▸ **What is asked**
Quote only the lines from the top of the listing below down to and including the line with "SC.camera = cam".

▸ **Source material**

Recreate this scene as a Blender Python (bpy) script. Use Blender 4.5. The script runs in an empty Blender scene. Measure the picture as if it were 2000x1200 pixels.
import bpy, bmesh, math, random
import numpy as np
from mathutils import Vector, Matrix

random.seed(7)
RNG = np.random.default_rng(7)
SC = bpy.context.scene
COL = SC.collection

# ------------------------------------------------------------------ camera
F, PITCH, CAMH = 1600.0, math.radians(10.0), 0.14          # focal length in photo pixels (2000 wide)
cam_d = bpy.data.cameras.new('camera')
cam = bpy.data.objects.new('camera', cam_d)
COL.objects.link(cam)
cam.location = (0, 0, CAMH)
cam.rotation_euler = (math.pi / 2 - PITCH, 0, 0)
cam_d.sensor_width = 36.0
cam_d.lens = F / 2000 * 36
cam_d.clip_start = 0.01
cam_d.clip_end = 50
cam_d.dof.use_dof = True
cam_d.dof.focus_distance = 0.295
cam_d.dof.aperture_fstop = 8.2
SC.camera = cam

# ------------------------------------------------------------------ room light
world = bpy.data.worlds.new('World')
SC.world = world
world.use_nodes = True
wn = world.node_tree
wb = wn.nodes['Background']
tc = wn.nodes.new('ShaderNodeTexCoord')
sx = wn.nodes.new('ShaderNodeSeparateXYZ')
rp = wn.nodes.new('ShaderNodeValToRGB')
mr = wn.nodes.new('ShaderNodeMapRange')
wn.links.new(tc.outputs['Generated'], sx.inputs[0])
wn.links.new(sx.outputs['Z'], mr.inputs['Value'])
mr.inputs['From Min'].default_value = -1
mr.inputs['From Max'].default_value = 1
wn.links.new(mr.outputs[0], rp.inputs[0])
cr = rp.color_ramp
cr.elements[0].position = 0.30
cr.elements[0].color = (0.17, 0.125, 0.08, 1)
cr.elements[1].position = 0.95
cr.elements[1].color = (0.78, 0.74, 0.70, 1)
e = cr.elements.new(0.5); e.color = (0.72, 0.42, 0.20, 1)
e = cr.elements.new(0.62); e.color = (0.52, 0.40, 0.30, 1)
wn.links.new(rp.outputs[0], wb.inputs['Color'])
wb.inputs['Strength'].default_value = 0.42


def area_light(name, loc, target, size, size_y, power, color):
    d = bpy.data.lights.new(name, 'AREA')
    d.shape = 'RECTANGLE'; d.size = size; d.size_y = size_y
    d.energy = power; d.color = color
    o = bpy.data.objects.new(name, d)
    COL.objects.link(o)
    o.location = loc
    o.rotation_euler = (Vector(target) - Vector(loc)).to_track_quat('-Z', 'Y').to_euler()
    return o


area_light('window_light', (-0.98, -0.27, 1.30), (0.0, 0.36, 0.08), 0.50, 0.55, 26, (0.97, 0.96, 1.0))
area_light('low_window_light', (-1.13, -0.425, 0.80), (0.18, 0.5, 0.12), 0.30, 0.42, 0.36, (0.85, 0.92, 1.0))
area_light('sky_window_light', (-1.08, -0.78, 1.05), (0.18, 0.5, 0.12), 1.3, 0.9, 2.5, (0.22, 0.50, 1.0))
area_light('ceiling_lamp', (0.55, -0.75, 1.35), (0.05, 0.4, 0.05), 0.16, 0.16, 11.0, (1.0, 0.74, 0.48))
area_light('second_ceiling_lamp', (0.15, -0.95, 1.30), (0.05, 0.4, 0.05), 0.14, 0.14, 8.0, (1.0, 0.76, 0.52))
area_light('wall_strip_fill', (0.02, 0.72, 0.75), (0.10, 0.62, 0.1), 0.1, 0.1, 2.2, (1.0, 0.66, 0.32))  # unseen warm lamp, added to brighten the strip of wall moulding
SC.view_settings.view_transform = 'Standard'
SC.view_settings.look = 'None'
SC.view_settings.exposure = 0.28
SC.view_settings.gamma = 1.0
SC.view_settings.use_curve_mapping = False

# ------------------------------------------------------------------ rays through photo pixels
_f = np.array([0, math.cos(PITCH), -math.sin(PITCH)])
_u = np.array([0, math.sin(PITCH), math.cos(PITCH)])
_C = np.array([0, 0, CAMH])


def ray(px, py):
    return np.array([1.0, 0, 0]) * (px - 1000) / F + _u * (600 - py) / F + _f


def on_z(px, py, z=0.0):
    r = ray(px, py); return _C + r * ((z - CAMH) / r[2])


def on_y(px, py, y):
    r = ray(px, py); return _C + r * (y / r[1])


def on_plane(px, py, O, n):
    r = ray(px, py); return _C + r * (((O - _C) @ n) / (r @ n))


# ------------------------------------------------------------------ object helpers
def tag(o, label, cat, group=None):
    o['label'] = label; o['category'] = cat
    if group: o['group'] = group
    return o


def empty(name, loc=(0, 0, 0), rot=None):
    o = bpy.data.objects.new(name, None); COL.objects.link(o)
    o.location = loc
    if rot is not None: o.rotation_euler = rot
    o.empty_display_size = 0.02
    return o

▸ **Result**
Recreate this scene as a Blender Python (bpy) script. Use Blender 4.5. The script runs in an empty Blender scene. Measure the picture as if it were 2000x1200 pixels.
import bpy, bmesh, math, random
import numpy as np
from mathutils import Vector, Matrix

random.seed(7)
RNG = np.random.default_rng(7)
SC = bpy.context.scene
COL = SC.collection

# ------------------------------------------------------------------ camera
F, PITCH, CAMH = 1600.0, math.radians(10.0), 0.14          # focal length in photo pixels (2000 wide)
cam_d = bpy.data.cameras.new('camera')
cam = bpy.data.objects.new('camera', cam_d)
COL.objects.link(cam)
cam.location = (0, 0, CAMH)
cam.rotation_euler = (math.pi / 2 - PITCH, 0, 0)
cam_d.sensor_width = 36.0
cam_d.lens = F / 2000 * 36
cam_d.clip_start = 0.01
cam_d.clip_end = 50
cam_d.dof.use_dof = True
cam_d.dof.focus_distance = 0.295
cam_d.dof.aperture_fstop = 8.2
SC.camera = cam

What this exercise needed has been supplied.